> **WHAT IS ASKED**
Reproduce exactly, and only, the lines running from the start of the entries below to the line containing "from mathutils import Vector, Matrix, Euler".

> **DATA FOR THE TASK**
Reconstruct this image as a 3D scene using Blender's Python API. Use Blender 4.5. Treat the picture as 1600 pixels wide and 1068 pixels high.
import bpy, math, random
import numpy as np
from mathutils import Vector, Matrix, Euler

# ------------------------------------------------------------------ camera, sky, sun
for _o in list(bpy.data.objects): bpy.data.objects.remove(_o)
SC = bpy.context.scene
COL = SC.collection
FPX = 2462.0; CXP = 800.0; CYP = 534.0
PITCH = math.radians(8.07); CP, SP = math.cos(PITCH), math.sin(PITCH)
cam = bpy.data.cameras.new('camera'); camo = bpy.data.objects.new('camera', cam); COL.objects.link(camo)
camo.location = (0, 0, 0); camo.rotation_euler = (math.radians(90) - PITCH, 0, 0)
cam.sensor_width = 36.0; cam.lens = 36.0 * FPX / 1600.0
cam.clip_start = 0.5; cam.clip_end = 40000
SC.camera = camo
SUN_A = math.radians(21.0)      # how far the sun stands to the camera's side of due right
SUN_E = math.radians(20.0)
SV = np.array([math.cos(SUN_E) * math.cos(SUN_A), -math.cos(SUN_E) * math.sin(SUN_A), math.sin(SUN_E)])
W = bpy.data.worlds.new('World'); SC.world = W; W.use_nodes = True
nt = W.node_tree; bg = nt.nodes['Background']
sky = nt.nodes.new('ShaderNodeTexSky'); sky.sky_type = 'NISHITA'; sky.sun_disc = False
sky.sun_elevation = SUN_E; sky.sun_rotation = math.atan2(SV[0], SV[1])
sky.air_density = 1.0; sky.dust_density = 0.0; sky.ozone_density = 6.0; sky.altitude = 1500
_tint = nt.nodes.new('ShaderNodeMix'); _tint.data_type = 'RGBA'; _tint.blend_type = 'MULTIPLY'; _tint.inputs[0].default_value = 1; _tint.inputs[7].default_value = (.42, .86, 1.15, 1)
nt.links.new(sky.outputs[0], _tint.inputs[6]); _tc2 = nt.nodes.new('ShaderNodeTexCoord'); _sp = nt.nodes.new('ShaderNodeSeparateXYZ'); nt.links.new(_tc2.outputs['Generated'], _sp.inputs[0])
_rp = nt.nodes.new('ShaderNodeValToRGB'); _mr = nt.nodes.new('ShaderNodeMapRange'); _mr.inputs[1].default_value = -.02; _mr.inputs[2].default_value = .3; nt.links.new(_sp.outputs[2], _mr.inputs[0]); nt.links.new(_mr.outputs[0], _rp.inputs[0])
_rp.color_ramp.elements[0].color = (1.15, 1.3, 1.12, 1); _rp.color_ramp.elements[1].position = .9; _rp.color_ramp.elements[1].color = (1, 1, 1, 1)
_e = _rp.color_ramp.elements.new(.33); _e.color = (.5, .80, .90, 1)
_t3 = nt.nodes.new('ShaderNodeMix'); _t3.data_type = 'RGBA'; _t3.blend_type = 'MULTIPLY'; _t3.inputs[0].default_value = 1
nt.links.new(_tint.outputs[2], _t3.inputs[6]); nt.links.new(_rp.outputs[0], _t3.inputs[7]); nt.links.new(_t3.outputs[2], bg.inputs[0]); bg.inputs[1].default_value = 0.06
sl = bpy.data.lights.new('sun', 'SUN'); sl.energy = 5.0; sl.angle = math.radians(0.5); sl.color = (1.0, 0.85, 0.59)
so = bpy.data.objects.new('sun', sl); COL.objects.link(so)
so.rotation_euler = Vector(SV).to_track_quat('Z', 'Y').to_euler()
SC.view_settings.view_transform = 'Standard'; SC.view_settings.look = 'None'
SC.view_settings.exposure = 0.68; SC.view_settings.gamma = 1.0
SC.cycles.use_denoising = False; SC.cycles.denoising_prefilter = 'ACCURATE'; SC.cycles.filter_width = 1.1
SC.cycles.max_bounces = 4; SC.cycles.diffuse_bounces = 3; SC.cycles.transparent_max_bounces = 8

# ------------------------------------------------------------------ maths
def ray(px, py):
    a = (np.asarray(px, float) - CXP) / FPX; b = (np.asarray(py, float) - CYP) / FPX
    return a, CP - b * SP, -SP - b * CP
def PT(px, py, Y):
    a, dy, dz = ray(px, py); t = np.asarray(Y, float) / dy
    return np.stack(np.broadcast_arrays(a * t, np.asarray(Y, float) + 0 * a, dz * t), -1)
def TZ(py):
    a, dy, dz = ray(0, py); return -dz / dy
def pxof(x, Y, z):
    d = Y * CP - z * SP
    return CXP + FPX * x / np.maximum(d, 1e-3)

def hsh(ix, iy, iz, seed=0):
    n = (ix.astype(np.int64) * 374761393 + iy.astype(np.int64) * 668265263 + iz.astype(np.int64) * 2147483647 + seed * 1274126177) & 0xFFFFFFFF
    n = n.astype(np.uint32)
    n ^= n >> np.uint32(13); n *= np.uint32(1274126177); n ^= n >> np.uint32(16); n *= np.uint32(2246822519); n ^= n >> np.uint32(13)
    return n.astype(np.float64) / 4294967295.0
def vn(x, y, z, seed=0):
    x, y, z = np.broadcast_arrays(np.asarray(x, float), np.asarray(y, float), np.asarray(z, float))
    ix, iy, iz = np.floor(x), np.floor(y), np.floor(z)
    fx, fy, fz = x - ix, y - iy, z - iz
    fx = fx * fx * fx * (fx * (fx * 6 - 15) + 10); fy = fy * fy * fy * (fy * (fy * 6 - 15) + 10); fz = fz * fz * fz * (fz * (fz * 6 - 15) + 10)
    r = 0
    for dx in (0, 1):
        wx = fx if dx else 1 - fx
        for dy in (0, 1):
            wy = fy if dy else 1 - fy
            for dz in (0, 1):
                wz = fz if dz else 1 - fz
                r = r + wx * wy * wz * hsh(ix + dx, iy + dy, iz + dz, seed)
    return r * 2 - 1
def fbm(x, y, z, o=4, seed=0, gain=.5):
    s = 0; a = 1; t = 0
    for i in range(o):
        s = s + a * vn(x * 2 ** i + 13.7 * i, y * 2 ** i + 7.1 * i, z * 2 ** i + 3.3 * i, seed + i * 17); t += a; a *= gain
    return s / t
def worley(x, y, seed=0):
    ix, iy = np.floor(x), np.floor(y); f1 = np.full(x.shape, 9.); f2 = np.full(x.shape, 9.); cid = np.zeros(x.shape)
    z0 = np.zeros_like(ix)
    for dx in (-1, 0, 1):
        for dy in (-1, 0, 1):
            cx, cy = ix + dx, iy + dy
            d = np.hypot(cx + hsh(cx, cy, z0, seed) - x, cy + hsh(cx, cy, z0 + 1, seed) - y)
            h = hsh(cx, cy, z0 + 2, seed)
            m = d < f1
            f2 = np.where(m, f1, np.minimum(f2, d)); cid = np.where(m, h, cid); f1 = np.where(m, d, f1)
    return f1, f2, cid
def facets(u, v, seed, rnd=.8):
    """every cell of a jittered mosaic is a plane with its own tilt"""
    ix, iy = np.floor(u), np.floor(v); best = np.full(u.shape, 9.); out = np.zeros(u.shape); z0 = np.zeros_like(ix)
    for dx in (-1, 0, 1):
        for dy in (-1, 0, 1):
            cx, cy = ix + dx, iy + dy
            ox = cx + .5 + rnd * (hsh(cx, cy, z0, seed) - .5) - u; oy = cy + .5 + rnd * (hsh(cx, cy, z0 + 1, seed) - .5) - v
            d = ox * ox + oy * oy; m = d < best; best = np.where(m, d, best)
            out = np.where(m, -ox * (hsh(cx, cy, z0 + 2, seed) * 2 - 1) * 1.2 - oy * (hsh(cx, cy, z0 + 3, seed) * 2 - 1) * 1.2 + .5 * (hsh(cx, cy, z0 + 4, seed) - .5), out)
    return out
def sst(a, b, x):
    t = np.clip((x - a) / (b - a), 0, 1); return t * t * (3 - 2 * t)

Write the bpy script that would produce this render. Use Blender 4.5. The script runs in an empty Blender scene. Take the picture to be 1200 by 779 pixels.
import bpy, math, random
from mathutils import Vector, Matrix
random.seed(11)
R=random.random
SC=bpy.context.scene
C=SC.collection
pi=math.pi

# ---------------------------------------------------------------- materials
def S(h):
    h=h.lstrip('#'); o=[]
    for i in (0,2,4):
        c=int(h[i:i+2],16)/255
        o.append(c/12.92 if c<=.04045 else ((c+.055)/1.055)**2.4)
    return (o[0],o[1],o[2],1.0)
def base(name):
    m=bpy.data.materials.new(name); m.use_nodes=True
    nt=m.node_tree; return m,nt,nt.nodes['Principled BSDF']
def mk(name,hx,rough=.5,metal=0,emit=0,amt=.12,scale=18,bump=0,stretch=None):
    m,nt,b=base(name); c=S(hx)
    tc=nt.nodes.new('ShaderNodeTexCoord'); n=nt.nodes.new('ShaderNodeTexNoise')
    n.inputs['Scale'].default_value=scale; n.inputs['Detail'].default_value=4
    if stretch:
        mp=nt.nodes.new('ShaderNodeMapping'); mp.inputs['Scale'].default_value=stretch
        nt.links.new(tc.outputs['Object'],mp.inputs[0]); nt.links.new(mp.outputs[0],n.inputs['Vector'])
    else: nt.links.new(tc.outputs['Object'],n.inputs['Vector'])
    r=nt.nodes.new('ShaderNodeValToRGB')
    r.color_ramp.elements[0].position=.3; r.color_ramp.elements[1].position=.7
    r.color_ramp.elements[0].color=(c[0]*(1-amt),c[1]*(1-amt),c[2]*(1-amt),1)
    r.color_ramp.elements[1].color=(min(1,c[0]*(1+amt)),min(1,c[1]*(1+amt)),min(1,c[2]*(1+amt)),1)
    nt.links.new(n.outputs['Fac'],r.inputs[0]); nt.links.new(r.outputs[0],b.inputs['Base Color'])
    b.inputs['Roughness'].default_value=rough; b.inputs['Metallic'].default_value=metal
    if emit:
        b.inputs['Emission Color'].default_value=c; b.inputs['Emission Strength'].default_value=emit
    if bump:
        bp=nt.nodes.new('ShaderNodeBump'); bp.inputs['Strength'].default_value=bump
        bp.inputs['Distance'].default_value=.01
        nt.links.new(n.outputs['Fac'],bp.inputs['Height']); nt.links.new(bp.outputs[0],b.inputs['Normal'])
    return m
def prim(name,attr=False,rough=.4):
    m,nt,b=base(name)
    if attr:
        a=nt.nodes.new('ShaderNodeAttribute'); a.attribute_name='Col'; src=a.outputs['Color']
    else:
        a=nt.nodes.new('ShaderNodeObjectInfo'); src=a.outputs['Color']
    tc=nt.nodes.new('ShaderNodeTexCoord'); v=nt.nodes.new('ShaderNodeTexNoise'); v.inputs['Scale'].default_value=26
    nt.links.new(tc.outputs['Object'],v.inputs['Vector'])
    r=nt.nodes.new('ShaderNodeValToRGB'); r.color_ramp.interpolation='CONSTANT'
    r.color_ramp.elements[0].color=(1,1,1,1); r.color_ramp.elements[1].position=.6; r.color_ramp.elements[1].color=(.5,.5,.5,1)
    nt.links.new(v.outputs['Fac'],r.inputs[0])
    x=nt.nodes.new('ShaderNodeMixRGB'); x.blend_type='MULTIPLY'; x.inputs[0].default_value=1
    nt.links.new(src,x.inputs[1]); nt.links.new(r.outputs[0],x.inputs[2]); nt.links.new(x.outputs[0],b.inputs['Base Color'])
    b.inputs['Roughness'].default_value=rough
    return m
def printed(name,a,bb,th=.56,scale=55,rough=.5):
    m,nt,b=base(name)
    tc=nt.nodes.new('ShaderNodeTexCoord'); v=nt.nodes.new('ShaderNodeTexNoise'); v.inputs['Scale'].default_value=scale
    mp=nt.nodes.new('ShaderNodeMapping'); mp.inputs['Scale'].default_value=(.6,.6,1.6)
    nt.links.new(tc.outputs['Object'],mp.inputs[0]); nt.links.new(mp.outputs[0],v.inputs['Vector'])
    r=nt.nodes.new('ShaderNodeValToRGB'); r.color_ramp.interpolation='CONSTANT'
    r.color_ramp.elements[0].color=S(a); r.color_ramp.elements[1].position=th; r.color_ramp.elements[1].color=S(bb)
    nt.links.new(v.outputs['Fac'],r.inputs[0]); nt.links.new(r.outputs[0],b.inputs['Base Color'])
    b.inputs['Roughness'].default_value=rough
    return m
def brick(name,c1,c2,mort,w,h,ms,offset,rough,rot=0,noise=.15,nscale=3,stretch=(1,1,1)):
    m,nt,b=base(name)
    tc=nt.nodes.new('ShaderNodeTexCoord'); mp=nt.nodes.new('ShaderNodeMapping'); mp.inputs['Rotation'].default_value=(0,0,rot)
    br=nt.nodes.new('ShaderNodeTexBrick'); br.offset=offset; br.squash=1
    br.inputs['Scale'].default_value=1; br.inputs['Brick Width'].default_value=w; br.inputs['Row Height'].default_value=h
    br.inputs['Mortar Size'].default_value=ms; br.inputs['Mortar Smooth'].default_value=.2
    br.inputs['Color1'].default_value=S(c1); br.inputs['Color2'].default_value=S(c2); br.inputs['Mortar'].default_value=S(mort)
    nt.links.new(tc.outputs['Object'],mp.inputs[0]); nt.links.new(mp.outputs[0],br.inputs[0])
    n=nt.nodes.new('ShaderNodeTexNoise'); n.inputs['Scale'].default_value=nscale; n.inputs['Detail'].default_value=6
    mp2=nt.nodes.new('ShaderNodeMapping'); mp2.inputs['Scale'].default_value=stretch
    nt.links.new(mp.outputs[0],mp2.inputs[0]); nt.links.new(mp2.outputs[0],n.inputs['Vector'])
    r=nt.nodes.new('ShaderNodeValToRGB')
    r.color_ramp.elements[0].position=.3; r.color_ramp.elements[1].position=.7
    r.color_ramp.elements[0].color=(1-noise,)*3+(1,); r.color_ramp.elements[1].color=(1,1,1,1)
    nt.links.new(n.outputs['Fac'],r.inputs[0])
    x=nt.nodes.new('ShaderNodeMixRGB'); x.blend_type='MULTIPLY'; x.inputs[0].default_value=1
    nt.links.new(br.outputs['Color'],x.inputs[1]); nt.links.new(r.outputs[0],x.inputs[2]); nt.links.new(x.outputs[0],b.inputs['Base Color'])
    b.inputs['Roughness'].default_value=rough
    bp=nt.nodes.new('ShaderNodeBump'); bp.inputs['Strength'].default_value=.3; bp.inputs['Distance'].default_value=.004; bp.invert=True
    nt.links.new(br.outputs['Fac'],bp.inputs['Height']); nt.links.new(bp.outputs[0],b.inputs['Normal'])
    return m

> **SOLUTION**
Reconstruct this image as a 3D scene using Blender's Python API. Use Blender 4.5. Treat the picture as 1600 pixels wide and 1068 pixels high.
import bpy, math, random
import numpy as np
from mathutils import Vector, Matrix, Euler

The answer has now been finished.